In terms of verticals, BFS (Banking & Financial Services) growth has been muted over the last few quarters. Demand for the sector has been adversely impacted by current macroeconomic conditions impacting the banking industry including sustained low interest rates, continued focus on cost optimization and managing their discretionary spends. The BFS segment growth is supported by digitization efforts, cost optimization, regulatory, compliance and security driven initiatives. The Insurance sector has seen good growth led by modernizing of legacy systems and is supporting the overall growth for BFSI which contributes 30% of ICRA’s sample set revenues.

The Manufacturing verticals (17% of ICRA sample set revenues) outperformed other key verticals with 5.8% growth in FY2018 led by automation including internet of things, analytics, optimising supply chain and enhancing distribution channel effectiveness.  With firming up of oil prices resulting in higher discretionary spends, ICRA expects the Energy vertical to perform better compared to previous few years.

As for margins, industry’s operating margins have moderated from 24-25% to 22-24% over the last few quarters. Says Mr. Jain, “the trend reflects the challenging operating environment characterized by pricing pressure on commoditised IT services, wage inflation, higher onsite costs necessitated by visa curbs as well as lower discretionary spend by corporate.”

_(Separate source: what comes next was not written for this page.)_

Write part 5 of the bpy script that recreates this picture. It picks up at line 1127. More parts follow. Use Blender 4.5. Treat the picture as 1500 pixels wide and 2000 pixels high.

The recent USCIS (U.S. Citizenship and Immigration Services) department policy memorandum “Contracts and Itineraries Requirements for H-1B Petitions Involving Third Party Worksites” in February 2018 has further tightened the rules for H-1B issuances. While earlier the policy was liberal on submission of contracts between the third-party worksite and employer, the new policy makes the contract submission mandatory to demonstrate the requirements of specialty occupation (as applicable for H-1B issuances) as well as employer employee relationship (more so for sub-contracted work) for the duration of the visa. Additionally, detailed itinerary with corroborating evidence will be required if services are to be performed at more than one location to prove nature of such services i.e. specialty occupation as well as non-speculative nature of such services. While earlier H-1B visas were issued for three years at a stretch, the current rule will restrict the visa issuances to the period of contract submitted coupled with maintaining the requisite employer-employee relationship. This is likely to negatively impact the margins of Indian IT Services companies as it will not only increase compliance cost but also deter companies from higher reliance on such visas leading to higher onshore hiring.

With several IT Services players, both local and international, chasing limited new opportunities, price led competition is likely to intensify and will also negatively impact margins. The industry is driving efficiencies through deployment of operating levers such as higher share of fixed price contracts, lesser idle resources & automation benefits. However, these factors will provide limited cushion leading to overall decline in margins from 23.5% in FY2017 to 21.2% in FY2020e. IT Services players profitability also remains sensitive to INR depreciation vis-a- vis major currencies such as US$, GBP and EURO and the same too will have an impact. 

The credit profile of Indian IT Services companies is expected to remain stable underpinned by its ability to sustain free cash flows despite pressure on revenue growth and margins. With aggregate operating margins of ICRA sample set at 22.1% for FY2018 coupled with moderate capex (organic as well as inorganic) and working capital requirements, the free cash flows have remained robust historically. Despite pressures on growth and margins over the medium term, free cash flows are expected to remain healthy, though there could be moderation in the quantum of such cash flows. The credit profile is also supported by net cash position with significant liquidity in the form of surplus investments generated out of past cash flows despite healthy dividend payout and share buybacks.

Over the next decade, ICRA also expects consolidation in the industry especially among small and mid-size players as margin pressure will intensify leading to lower returns for shareholders. Overall, the credit profile is expected to remain stable over the medium term led by IT Services companies ability to sustain free cash flows despite pressure on growth and margins. Geo-Political issues restricting movement of skilled labour or increase in minimum salary requirement too will have negative impact on the sector outlook.